Ankara Kalesinin yürüme mesafesinde olduğunu öğrenince, zaman kaybetmeden yola düştük. Gerçekten çok yakın olan Ankara Kalesine geniş bir parktan giriş yaptık. Kimi arkadaşlar yorgun olduğundan kalenin kafelerinden birinde oturmayı tercih ederlerken, ben Ankara’yı tepeden panoramik izlemek için kalenin burçlarına tırmandım. Gerçekten manzara nefes kesici. Belki biraz yorulmuştum ancak manzara bu yorgunluğa değmişti. Vakit kaybetmeden aşağı inip kafede bekleyen arkadaşlara katıldım.
Sözleştiğimiz saatte Azize Tereza Katolik Kilisenin bahçesinde Ermeniler, Keldaniler, Süryaniler, Müslümanlar ve bizim Sinagog İlahileri grubu buluştuk. Festival kapsamında gerçekleşen konser seyirciler tarafından çok beğenildi.
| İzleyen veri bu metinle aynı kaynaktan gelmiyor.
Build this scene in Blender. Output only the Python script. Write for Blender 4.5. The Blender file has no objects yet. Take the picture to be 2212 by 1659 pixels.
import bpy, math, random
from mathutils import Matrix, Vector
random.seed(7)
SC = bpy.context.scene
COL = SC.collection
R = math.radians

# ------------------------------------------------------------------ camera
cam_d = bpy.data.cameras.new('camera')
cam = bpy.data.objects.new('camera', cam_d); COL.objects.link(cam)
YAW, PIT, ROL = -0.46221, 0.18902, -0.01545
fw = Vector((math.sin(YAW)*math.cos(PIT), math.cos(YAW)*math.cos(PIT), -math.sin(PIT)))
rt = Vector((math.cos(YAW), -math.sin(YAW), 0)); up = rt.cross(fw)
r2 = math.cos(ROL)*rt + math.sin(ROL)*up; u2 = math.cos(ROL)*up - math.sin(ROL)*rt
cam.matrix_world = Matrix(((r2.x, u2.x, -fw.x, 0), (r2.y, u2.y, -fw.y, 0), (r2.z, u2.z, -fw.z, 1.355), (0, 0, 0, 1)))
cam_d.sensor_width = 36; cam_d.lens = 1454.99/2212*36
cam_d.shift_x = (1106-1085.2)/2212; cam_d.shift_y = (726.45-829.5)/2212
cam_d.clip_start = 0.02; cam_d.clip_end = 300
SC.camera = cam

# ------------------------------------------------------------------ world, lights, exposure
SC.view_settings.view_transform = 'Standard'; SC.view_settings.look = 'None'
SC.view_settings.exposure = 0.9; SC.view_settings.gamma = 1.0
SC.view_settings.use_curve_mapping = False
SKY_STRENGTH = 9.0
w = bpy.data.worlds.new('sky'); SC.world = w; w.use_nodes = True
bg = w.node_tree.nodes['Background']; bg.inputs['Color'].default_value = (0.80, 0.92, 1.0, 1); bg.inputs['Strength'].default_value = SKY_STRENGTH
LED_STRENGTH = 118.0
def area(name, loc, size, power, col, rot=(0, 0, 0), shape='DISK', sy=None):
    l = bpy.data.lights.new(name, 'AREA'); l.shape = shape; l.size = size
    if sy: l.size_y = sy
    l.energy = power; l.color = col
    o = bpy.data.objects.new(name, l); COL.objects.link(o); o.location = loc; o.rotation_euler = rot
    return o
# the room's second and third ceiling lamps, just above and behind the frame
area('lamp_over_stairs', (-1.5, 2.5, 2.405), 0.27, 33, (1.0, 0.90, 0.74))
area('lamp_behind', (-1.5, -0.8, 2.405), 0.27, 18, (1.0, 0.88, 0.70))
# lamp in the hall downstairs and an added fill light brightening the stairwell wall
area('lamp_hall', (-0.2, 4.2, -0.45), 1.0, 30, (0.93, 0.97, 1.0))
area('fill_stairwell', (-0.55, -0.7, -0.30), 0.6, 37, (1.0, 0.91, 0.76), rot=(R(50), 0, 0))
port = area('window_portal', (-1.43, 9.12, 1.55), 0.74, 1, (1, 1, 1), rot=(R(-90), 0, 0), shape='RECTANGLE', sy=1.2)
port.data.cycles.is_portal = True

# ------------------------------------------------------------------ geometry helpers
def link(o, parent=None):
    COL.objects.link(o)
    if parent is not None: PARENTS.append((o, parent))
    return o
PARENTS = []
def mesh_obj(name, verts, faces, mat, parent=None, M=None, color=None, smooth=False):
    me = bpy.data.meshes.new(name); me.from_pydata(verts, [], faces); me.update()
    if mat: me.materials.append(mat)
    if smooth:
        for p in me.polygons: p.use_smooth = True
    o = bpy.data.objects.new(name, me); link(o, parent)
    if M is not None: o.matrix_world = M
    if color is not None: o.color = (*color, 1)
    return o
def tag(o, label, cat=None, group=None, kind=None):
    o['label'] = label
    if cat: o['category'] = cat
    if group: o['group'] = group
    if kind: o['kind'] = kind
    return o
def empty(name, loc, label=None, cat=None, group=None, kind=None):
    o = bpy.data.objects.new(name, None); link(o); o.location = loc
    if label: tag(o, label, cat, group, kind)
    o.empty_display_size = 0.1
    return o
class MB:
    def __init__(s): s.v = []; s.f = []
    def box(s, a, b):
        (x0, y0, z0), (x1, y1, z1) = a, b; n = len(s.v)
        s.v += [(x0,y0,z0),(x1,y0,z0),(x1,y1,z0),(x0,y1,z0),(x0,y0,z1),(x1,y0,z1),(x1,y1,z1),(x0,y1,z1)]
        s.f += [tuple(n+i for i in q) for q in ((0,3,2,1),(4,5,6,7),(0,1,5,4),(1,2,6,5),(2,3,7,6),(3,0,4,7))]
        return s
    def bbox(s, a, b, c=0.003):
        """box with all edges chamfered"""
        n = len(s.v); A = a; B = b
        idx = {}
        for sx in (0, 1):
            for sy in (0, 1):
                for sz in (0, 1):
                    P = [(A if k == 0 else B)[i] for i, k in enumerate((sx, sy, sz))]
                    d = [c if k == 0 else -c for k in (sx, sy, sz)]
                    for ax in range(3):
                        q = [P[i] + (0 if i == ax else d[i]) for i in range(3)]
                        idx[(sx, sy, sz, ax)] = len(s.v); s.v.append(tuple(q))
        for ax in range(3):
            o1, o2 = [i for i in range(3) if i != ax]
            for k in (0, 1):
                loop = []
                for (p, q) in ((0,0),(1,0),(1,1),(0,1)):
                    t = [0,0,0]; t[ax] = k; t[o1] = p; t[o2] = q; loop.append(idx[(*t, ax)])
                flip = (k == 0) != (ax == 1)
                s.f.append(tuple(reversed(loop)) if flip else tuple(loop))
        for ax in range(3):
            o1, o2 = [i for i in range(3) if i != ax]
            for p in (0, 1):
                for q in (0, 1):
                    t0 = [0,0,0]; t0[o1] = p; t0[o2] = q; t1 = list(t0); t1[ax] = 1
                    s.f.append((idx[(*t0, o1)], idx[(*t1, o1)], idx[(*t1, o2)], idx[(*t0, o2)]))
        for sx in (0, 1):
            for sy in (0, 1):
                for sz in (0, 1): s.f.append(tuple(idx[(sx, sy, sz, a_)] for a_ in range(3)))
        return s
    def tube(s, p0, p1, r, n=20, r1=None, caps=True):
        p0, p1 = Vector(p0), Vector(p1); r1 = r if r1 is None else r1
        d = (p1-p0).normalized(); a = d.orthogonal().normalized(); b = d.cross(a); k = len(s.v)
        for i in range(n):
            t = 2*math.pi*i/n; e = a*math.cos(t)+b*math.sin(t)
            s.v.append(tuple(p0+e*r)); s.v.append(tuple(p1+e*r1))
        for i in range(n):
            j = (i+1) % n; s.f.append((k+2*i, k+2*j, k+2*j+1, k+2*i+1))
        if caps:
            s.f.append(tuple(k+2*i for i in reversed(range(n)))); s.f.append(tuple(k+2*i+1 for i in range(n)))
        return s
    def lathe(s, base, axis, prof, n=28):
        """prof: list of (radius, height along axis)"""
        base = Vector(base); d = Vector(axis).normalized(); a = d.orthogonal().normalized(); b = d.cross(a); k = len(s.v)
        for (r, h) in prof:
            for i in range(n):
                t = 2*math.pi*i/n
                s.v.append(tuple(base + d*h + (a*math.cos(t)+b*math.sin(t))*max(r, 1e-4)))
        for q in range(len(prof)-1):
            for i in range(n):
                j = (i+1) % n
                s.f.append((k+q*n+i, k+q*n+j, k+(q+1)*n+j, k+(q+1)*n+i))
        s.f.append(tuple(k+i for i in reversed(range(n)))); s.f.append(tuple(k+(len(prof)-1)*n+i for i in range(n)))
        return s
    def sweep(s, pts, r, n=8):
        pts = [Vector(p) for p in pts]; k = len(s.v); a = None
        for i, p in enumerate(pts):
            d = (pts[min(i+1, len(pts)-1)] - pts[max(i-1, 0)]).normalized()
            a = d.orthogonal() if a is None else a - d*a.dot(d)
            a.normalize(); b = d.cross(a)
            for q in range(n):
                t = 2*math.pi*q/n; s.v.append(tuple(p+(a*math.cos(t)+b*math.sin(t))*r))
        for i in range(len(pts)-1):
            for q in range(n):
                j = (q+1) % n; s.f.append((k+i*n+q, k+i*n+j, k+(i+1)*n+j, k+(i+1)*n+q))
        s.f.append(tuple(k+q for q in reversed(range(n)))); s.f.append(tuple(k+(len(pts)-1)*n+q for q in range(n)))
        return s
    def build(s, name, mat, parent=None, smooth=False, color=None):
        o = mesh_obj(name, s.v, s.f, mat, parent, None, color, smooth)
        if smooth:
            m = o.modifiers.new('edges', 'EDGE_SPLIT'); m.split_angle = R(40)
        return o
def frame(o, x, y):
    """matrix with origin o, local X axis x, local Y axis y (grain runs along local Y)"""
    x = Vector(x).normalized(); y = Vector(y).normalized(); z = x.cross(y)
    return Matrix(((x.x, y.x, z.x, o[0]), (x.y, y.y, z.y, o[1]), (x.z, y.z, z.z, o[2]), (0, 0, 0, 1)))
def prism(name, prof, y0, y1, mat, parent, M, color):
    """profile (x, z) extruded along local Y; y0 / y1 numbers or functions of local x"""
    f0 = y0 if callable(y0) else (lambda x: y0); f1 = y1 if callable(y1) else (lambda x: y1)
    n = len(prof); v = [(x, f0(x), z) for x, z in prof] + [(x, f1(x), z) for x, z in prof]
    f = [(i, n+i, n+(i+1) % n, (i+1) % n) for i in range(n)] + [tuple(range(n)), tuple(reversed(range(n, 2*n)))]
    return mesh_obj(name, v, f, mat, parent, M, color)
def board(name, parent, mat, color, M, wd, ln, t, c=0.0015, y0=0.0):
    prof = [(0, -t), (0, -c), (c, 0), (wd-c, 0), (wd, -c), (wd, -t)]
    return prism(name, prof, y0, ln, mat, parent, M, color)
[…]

Konserin ardından bazı izleyiciler kalıp bizimle sohbet etti. Çok keyifli ve güzel bir konser daha sona ermişti. Tüm gruplar ilgi ve alkışlardan mutlu bir şekilde otele döndük. Kimileri yorgun olduğundan odalarına çekildi, kimileri yakındaki bir çorbacıya gitti. Biz otele yakın olan bir barda pizza ve buz gibi Bira eşliğinde konserin yorgunluğunu atmaya çalıştık. Ertesi sabah kahvaltı sonra İstanbul’a dönecektik. Çok fazla gecikmeden otele döndük. Harika bir konser gerçekleştirmenin ve konseri bahane edip güzel başkentimizi gezmenin keyfi ile İstanbul’a döndük.